Exercise directions:
Retype the opening lines of the listing below, ending with the line that contains "b = far('wooden_boat', 'varnished", and leave out any pictures.

⁂

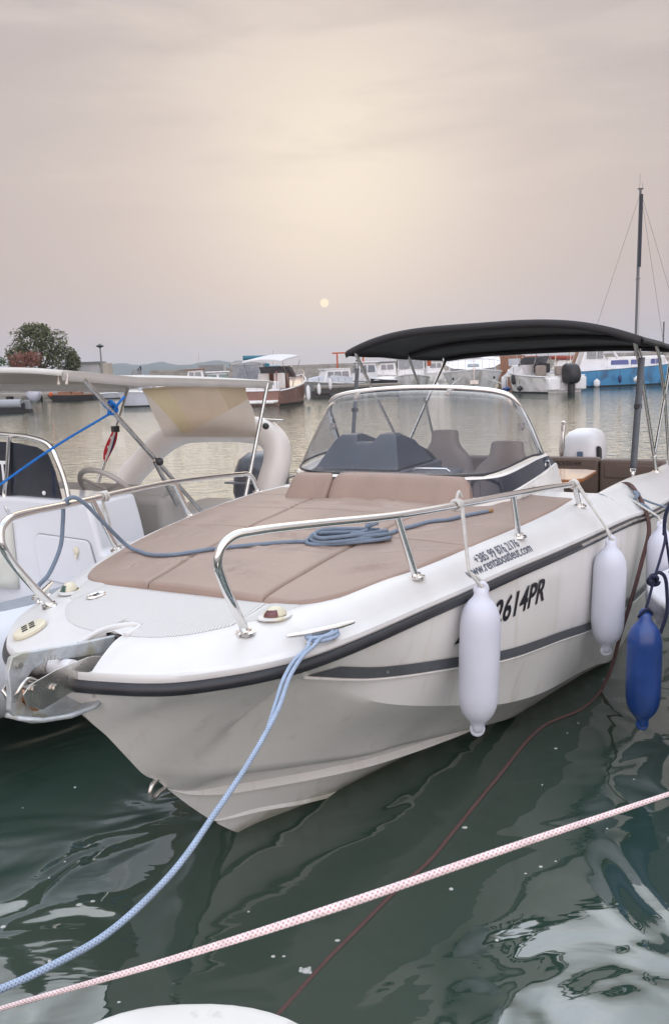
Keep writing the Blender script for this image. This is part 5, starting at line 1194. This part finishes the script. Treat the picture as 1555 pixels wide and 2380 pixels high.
rail_far(b, sc_, .5, .99, .75, 7, .12); part(b, 'anchor_roller', steel, lambda m: (m.box((4.15, 0, 1.6), (.6, .16, .16)), m.tube([(4.35, 0, 1.65), (4.4, 0, .75)], .07, 8), m.box((4.4, 0, .70), (.18, .55, .25)))); part(b, 'hull_port', dark_hull, lambda m: m.ell((2.7, 1.42, .95), (.2, .08, .10), 12, 6)); part(b, 'hull_port', dark_hull, lambda m: m.ell((2.7, -1.42, .95), (.2, .08, .10), 12, 6)); part(b, 'deck_hatch', win_grey, lambda m: m.box((1.9, 0, 1.84), (.7, .8, .06), ry=.22), .02)
for sgn, lb in ((1, 'thin mooring line from the right bow of the express cruiser'), (-1, 'thin mooring line from the left bow of the express cruiser')):
    x, y, z = at(1106+sgn*28, 878, 58.5); rope('bow_line', [(x, y, z), (x+sgn*.9, y-1.5, .5), (x+sgn*1.3, y-2.2, -.1)], .03, white_rope, None, n=6, label=lb, cat='rope', group='bow lines of the express cruiser')
far_fender(1179, 870, 905, 57, .22, white_paint, 'white fender between the express cruiser and the open boat'); far_fender(1184, 895, 909, 56.6, .3, blue_vinyl, 'round blue fender floating beside the express cruiser bow')

# wooden cabin boat behind
b = far('wooden_boat', 'varnished wooden cabin boat half hidden behind the open boat', 'motorboat', 1192, 72, 85); hull_far(b, 6.5, 2.6, 1.4, 1.1, wood, band=white_paint); house(b, 'cabin', wood, -2.0, 1.4, 1.15, 1.1, 2.5, .5, .1); part(b, 'aft_window', cover_b, lambda m: m.box((-1.97, -.1, 1.95), (.08, .95, .6)), .01); house(b, 'wheelhouse', hull_g, -.6, 1.0, .9, 2.5, 3.2, .4, .05); part(b, 'roof_rack', white_paint, lambda m: (m.box((.2, 0, 3.6), (1.6, 1.6, .06)), [m.tube([(.2+a, c, 3.1), (.2+a, c, 3.85)], .03, 5) for a in (-.7, .7) for c in (-.7, 0, .7)]))

# open boat with taupe bimini and black outboard, stern towards us
b = far('open_motorboat', 'white open motorboat with taupe bimini and big black outboard lying stern on', 'motorboat', 1250, 54, 112); sc_ = hull_far(b, 6.0, 2.9, 1.45, 1.0, hull_w_, .82, band=white_paint, boot=black_pl)
part(b, 'transom_step', white_paint, lambda m: (m.box((-3.1, .95, .55), (.4, .85, .75)), m.box((-3.1, -.95, .55), (.4, .85, .75)), m.box((-2.9, 0, .35), (.3, 1.2, .5))), .06); part(b, 'aft_seat', seat_vinyl, lambda m: m.box((-1.6, .75, 1.35), (.25, .75, .7)), .12); part(b, 'aft_seat', seat_vinyl, lambda m: m.box((-1.6, -.65, 1.3), (.25, .7, .6)), .12); part(b, 'helm_console', dark_hull, lambda m: m.box((-.4, -.2, 1.5), (.5, 1.0, .6)), .1); house(b, 'cuddy', white_paint, .0, 2.2, 1.1, 1.0, 1.75, .9, .1)
part(b, 'windscreen', win_grey, lambda m: m.grid([[(.3+.5*math.cos(a), 1.1*math.sin(a), 1.7) for a in np.linspace(-1.4, 1.4, 9)], [(-.1+.4*math.cos(a), 1.0*math.sin(a), 2.2) for a in np.linspace(-1.4, 1.4, 9)]])); bimini_far(b, bim_g, -2.0, .6, 1.25, 2.55, 2.75, [(-1.2, 1.0, -1.9), (-.8, 1.0, .5)], .28); outboard(b, (-3.45, -.12, .55), 2.1, black_pl); part(b, 'screen_arch', steel, lambda m: m.tube([(-.1+.4*math.cos(a), 1.02*math.sin(a), 2.22) for a in np.linspace(-1.5, 1.5, 12)], .03, 6))
far_fender(1200, 866, 893, 54.0, .17, dark_hull, 'black fender at the left quarter of the open motorboat'); far_fender(1214, 893, 908, 53, .2, dark_hull, 'round black fender low beside the open motorboat transom')

# blue cabin boat
b = far('blue_cabin_boat', 'blue hulled cabin boat with white wheelhouse behind the bimini pole', 'cabin boat', 1447, 61.5, 2); sc_ = hull_far(b, 10.2, 3.0, 1.62, 1.12, hull_b, .9, band=white_paint, boot=black_pl, full=.55)
house(b, 'wheelhouse', white_paint, -3.6, -1.0, 1.2, 1.1, 2.95, 1.1, .7, .9); side_windows(b, win_grey, [(-2.95, -2.25), (-2.15, -1.75)], 1.2, 2.0, 2.75, .95, .91); house(b, 'trunk_cabin', white_paint, -1.5, 3.2, 1.15, 1.15, 2.05, .5, .1, .92); side_windows(b, pm('blue_window', (.04, .07, .26), .15, coat=.4), [(-1.2, .1), (.25, 1.0), (1.7, 2.5)], 1.15, 1.5, 1.82, .965, .945); part(b, 'roof', white_paint, lambda m: m.box((-2.45, 0, 3.02), (2.2, 2.3, .12)), .04); part(b, 'roof_edge', white_paint, lambda m: m.tube([(-1.45, -1.05, 3.0), (-.75, -1.1, 2.05)], .10, 8)); part(b, 'wood_door', wood, lambda m: m.box((-3.75, -.9, 1.95), (.10, .5, 1.4), ry=.35)); part(b, 'aft_post', steel, lambda m: (m.tube([(-4.2, -1.2, 1.1), (-4.0, -1.1, 3.0)], .03, 6), m.tube([(-4.6, 1.2, 1.1), (-4.4, 1.1, 3.0)], .03, 6), m.tube([(-4.6, -1.1, 3.0), (-2.6, -1.1, 3.1)], .03, 6)))
rail_far(b, sc_, .62, .98, .45)
for px, y0, y1, mt, l, r_ in ((1346, 875, 898, dark_hull, 'black fender nearest the stern of the blue cabin boat', .16), (1391, 878, 899, white_paint, 'round white fender on the blue cabin boat, left of the bimini pole', .22), (1444, 869, 889, pm('navy_fender', (.02, .04, .13), .5), 'navy fender on the blue cabin boat below its windows', .13), (1482, 872, 888, white_paint, 'round white fender on the blue cabin boat beside the bimini strap', .2)):
    far_fender(px, y0, y1, 59.6, r_, mt, l)
# red-covered launch behind
b = far('covered_launch', 'small launch with faded red cover behind the open motorboat', 'launch', 1325, 72, 180); hull_far(b, 4.2, 1.8, 1.3, 1.1, hull_w_); part(b, 'red_cover', pm('faded_red_cover', (.30, .06, .04), .8), lambda m: m.box((0, 0, 2.15), (3.0, 1.5, .3), ry=-.05), .08); house(b, 'cabin', hull_w_, -1.2, 1.3, .75, 1.1, 2.0, .3)

# a second row of small boats along the far wall
for px, Y, hd, rc, lb in ((640, 104, 175, teal, 'small far boat with a teal roof moored against the harbour wall'), (905, 100, 190, hull_g, 'small far boat with a dark grey roof moored against the harbour wall'), (1020, 106, 10, white_paint, 'small far boat with a plain white roof between the pilothouse boat and the cruiser'), (1228, 102, 170, orange, 'small far boat with an orange roof behind the open motorboat'), (470, 108, 185, wood, 'small far boat with a wooden roof beside the louvred shed')):
    b = far('day_boat', lb, 'motorboat', px, Y, hd, 'second row of boats along the harbour wall'); hull_far(b, 5.2, 2.1, 1.3, 1.0, hull_w_, band=white_paint); house(b, 'cabin', white_paint, -1.2, 1.1, .85, 1.0, 2.5, .4, .1); side_windows(b, win_grey, [(-.9, -.1), (0, .6)], .85, 1.7, 2.25, .93, .88); part(b, 'roof', rc, lambda m: m.box((-.1, 0, 2.58), (2.6, 1.8, .14)), .04); part(b, 'aerial', steel, lambda m: m.tube([(-.6, .2, 2.6), (-.7, .2, 4.6)], .025, 5))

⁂

Complete response:
Keep writing the Blender script for this image. This is part 5, starting at line 1194. This part finishes the script. Treat the picture as 1555 pixels wide and 2380 pixels high.
rail_far(b, sc_, .5, .99, .75, 7, .12); part(b, 'anchor_roller', steel, lambda m: (m.box((4.15, 0, 1.6), (.6, .16, .16)), m.tube([(4.35, 0, 1.65), (4.4, 0, .75)], .07, 8), m.box((4.4, 0, .70), (.18, .55, .25)))); part(b, 'hull_port', dark_hull, lambda m: m.ell((2.7, 1.42, .95), (.2, .08, .10), 12, 6)); part(b, 'hull_port', dark_hull, lambda m: m.ell((2.7, -1.42, .95), (.2, .08, .10), 12, 6)); part(b, 'deck_hatch', win_grey, lambda m: m.box((1.9, 0, 1.84), (.7, .8, .06), ry=.22), .02)
for sgn, lb in ((1, 'thin mooring line from the right bow of the express cruiser'), (-1, 'thin mooring line from the left bow of the express cruiser')):
    x, y, z = at(1106+sgn*28, 878, 58.5); rope('bow_line', [(x, y, z), (x+sgn*.9, y-1.5, .5), (x+sgn*1.3, y-2.2, -.1)], .03, white_rope, None, n=6, label=lb, cat='rope', group='bow lines of the express cruiser')
far_fender(1179, 870, 905, 57, .22, white_paint, 'white fender between the express cruiser and the open boat'); far_fender(1184, 895, 909, 56.6, .3, blue_vinyl, 'round blue fender floating beside the express cruiser bow')

# wooden cabin boat behind
b = far('wooden_boat', 'varnished wooden cabin boat half hidden behind the open boat', 'motorboat', 1192, 72, 85); hull_far(b, 6.5, 2.6, 1.4, 1.1, wood, band=white_paint); house(b, 'cabin', wood, -2.0, 1.4, 1.15, 1.1, 2.5, .5, .1); part(b, 'aft_window', cover_b, lambda m: m.box((-1.97, -.1, 1.95), (.08, .95, .6)), .01); house(b, 'wheelhouse', hull_g, -.6, 1.0, .9, 2.5, 3.2, .4, .05); part(b, 'roof_rack', white_paint, lambda m: (m.box((.2, 0, 3.6), (1.6, 1.6, .06)), [m.tube([(.2+a, c, 3.1), (.2+a, c, 3.85)], .03, 5) for a in (-.7, .7) for c in (-.7, 0, .7)]))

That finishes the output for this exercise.